Quantum Sensing - Ground, and Aquifer Monitoring for Environmental Sciences (QS-GAMES)

Lead Research Organisation: University of Birmingham
Department Name: Civil Engineering


A secure and safe supply of potable water is crucial to the health and well-being of the population, yet this is hampered by limited knowledge of the hydrological process including groundwater changes. Not only having a better understanding of the source of our water supply is crucial, but also ensuring no precious water is lost or wasted on route to consumers. Worldwide though, leakage rates are between 20-30% wasting a precious resource. Recent climate change has led to more droughts in temperate zones while at the same time increasing the risk of flooding making the understanding of these factors even more vital. Invisible water storage such as in aquifers is the main source of uncertainty in future prediction capabilities of hydrological and climate models. Also, understanding water changes in peatland areas can help us restore and maintain these precious natural sites thereby ensuring the embedded carbon remains trapped and is not exposed to the atmosphere. Peatland restoration can significantly contribute to our ability to store carbon in the future.
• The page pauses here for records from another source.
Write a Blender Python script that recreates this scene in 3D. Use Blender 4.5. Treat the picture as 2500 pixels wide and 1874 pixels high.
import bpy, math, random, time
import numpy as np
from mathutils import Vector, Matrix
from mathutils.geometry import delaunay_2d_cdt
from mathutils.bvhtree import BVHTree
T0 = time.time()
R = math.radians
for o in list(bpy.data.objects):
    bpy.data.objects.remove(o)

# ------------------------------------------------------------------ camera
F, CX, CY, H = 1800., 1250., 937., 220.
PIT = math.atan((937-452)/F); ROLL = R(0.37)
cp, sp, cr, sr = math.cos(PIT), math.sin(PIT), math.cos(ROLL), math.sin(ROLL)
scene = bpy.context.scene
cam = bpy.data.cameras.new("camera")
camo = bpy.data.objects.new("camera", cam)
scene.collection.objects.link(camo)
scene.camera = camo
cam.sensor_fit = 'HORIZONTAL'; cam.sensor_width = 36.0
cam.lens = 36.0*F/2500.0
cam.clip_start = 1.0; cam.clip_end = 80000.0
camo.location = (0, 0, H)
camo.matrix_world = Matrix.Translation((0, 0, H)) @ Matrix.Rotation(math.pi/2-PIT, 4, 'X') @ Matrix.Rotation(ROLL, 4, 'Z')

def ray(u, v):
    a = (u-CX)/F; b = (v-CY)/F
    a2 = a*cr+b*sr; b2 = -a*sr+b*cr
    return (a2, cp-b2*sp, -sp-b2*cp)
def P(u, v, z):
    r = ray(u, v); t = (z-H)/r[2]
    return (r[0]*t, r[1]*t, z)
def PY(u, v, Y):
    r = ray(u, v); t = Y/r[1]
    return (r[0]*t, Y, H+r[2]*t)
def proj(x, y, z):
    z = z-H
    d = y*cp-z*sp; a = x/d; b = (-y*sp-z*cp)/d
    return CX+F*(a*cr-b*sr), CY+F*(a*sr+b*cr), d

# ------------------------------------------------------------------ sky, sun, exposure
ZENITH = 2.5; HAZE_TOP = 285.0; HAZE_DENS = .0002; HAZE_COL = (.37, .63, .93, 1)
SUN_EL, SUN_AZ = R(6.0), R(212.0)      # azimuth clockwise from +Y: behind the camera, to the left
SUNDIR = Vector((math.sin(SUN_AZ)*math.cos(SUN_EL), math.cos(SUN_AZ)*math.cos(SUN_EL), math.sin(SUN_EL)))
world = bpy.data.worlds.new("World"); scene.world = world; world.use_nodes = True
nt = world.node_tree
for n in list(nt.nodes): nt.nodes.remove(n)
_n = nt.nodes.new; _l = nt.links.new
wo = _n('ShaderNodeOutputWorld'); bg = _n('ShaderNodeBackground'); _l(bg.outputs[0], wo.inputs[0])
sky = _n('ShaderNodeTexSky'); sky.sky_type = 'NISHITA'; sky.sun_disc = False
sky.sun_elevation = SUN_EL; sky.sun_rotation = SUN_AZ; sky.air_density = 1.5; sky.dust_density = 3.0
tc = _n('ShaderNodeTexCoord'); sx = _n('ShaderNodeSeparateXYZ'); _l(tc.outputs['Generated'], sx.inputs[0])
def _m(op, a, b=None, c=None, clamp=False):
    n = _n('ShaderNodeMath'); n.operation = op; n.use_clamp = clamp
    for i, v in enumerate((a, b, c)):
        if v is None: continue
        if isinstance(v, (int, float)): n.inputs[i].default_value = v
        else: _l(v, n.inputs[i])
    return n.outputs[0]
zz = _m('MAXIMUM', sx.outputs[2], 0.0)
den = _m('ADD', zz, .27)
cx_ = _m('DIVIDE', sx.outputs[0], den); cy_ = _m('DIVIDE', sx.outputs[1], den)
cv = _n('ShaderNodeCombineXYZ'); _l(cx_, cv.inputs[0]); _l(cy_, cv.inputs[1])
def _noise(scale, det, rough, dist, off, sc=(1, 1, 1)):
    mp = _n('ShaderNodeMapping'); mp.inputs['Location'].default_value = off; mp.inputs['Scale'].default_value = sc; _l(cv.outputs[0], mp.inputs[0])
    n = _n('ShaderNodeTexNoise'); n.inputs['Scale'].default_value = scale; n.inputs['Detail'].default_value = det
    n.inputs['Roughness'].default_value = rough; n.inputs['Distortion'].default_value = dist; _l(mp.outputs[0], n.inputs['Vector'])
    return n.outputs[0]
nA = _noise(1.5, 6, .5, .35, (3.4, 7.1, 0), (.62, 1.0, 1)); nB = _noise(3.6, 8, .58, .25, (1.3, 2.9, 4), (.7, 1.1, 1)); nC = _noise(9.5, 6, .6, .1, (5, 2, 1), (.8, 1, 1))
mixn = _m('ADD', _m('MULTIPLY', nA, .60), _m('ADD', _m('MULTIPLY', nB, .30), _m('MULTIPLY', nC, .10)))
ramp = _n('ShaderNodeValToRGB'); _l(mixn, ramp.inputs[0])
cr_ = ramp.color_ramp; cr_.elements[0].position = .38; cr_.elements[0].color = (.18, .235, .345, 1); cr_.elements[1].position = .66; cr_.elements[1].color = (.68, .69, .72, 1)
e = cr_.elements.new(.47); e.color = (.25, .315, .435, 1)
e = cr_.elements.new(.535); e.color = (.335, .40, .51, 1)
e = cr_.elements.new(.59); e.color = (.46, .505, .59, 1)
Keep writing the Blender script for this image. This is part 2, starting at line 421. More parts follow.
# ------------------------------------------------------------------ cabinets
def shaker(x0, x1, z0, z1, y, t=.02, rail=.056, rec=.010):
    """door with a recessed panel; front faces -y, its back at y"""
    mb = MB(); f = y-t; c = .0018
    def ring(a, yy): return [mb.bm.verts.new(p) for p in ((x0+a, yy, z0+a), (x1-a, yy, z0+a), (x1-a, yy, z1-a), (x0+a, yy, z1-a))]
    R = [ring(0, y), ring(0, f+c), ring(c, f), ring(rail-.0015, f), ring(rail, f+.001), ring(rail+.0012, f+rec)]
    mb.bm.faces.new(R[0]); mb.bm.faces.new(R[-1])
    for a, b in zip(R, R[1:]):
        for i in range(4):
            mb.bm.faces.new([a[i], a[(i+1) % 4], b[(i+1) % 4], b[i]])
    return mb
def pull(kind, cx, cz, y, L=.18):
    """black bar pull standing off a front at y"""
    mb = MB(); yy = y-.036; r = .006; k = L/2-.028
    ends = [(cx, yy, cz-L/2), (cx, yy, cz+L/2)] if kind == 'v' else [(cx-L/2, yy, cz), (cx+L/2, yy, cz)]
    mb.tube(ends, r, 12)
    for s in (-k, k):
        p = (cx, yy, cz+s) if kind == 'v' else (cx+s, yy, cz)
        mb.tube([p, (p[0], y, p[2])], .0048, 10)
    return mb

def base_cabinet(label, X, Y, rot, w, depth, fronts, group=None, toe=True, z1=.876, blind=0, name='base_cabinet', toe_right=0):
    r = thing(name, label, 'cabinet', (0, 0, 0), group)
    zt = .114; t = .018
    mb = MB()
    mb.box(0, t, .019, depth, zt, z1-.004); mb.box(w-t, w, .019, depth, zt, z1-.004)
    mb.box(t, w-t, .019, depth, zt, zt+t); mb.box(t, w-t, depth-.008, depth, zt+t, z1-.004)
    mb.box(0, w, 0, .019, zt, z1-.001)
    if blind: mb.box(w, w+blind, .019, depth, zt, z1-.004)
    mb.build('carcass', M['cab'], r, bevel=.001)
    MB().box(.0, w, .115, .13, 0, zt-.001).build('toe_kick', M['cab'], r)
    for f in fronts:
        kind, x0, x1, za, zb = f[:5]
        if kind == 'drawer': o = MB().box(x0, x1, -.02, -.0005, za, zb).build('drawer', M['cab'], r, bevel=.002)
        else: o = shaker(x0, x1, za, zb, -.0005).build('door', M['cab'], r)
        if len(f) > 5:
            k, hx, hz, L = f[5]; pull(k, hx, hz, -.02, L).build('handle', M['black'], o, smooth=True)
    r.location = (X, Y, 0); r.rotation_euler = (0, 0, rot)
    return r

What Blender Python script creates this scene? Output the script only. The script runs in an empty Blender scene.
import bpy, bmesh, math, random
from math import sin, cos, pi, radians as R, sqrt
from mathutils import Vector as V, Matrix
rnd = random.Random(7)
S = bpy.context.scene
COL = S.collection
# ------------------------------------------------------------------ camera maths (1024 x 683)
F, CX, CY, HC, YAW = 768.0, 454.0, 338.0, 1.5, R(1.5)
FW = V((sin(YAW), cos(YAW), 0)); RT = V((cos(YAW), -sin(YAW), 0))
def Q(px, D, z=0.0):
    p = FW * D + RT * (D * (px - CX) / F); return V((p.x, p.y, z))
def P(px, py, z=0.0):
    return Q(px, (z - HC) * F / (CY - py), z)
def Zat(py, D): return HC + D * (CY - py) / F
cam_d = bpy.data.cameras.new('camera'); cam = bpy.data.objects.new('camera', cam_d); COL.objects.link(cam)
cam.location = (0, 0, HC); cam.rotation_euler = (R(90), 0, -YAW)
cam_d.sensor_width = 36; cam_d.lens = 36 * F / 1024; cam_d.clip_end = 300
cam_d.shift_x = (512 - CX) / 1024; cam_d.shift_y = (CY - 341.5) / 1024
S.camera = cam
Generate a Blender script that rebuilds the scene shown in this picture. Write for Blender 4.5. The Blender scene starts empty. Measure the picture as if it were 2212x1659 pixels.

QS-GAMES will develop a transformative approach using novel quantum technology (QT) gravity gradiometer sensors for the detection of "invisible" water in soils such as monitoring of groundwater and aquifer levels and leak detection in buried water pipes. QS-GAMES will create a scientific evidence base for the use of cold atom gravity gradiometer sensors for these applications, trialling them alongside other sensing and data processing techniques to create more accurate mapping of subsurface water with a higher spatial resolution, transforming our understanding of the hydrological process and ensuring a robust supply of potable water in the future.

To achieve these goals, the project utilises a wide ranging and diverse group of researchers who will work collaboratively, with expertise in QT sensor development, geophysics, buried utilities, hydrology, environmental monitoring, data processing and machine learning. The project has five main work packages:

1. Management and dissemination: This will provide steer to the project through the both the researchers on the project and a steering committee of industrial advisors, as well as engage with industrial stakeholders, end users and wider academic communities. It will review risks, dissemination activities and monitor progress.

2. Sensor optimisation and validation trials: This will evaluate the use of QT gravity gradient and MEMS gravimeter sensors using controlled scaled experiments in the National Buried Infrastructure facility and determine the optimum parameters for measurement of water in the ground using these sensors for both aquifers and leaking pipes.

3. Application Trials: This will test both the novel and existing sensors on well characterised test sites with extensive arrays of sensors providing benchmarking data and methodologies for the QT sensors. This will help identify additional survey challenges associated with significant variations in the ground as well as additional noise sources from environmental conditions and assess how the QT sensors can operate at optimised performance in this environment.

4. Data, hydrological and water flow through soil modelling: This will look to exploit the benefits of novel and existing sensor data by fusing multiple datasets to infer ground conditions more accurately, improving groundwater modelling and developing real time creation of gravity maps. The additional data will significantly enhance our groundwater models thereby providing more confidence in the temporal and spatial variability of the water flow.

5. Survey Methodologies and Guidelines: This will focus on developing methodologies suitable for the collection of time lapse gravity for the different survey applications. It will establish a quality control framework for gravity data and produce guidelines for practitioners to ensure rapid uptake of the technology in the application areas addressed.